If you haven’t heard about Emily Yoffe and her recent Slate op-ed, “College Women: Stop Getting Drunk,” then buckle in; it’s a doozy.
Yoffe, a regular contributor to Slate, wrote a column which said if women were to curb their drinking and not make trying to go “shot for shot with men” a “feminist issue,” they would have less of a chance of getting raped.
And you know, she has a point…
No, I’m just kidding. Yoffe is an unempathetic rape apologist filled to the brim with internalized misogyny and she makes me want to vomit.
Numerous people have already written columns and critiques of Yoffe’s piece and how her identity as a rape apologist and pseudo-misogynist is dangerous, so I want to bring up something else I believe to be extremely problematic.
What is this crap about going shot for shot with my guy friends being a feminist issue?
First of all, it isn’t true. I’m personally a beer and wine snob and not so much a shots person, but I do not know any women who take shots just to “keep up” with her guy friends; she does it for herself, for her own enjoyment and not because she is so absorbed by the notion of fitting in with her guy friends.
What Yoffe is saying is particularly dangerous because she’s saying that something she believes to be a feminist issue is male-centric, and that is obviously not what feminism is about.
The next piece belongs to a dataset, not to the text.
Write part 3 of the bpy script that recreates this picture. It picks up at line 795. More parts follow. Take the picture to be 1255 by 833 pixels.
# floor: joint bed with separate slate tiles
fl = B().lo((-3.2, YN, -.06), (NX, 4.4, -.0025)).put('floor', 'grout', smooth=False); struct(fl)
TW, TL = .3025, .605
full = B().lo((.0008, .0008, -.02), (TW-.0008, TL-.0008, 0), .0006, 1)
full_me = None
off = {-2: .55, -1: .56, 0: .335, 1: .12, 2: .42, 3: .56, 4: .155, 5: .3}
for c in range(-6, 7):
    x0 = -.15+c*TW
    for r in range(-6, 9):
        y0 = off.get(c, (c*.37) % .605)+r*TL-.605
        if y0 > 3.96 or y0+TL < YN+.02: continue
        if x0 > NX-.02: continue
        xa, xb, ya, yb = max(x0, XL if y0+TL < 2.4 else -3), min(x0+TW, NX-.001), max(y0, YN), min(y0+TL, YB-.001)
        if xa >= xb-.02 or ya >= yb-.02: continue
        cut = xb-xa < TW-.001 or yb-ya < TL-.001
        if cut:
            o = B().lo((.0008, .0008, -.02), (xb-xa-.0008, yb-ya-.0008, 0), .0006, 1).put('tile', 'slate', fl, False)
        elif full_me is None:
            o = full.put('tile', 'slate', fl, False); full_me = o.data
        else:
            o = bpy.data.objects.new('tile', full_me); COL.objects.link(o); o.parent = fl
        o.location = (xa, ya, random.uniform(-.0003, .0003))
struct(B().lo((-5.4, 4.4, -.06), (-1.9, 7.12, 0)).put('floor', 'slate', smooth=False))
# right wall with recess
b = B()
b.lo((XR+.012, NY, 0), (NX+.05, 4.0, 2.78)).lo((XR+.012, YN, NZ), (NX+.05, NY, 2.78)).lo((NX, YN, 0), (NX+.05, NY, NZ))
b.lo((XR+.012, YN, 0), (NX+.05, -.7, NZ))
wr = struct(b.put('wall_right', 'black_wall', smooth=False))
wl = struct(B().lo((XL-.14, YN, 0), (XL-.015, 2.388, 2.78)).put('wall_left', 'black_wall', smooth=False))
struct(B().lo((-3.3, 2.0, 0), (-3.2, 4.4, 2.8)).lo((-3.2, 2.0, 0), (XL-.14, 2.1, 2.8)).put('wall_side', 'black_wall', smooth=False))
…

In the past two decades, the feminist movement has become very self-defined. For me, feminism is a safe haven where I can relate and not feel the pressure to live up to normal, and subtle (re: sinister) patriarchal standards. Feminism is not male-centric, as Yoffe implies. Bottom line, women shouldn’t have to curb their enjoyment to fit into patriarchal standards. Anyone who insinuates otherwise, to be blunt, is a moronic misogynist.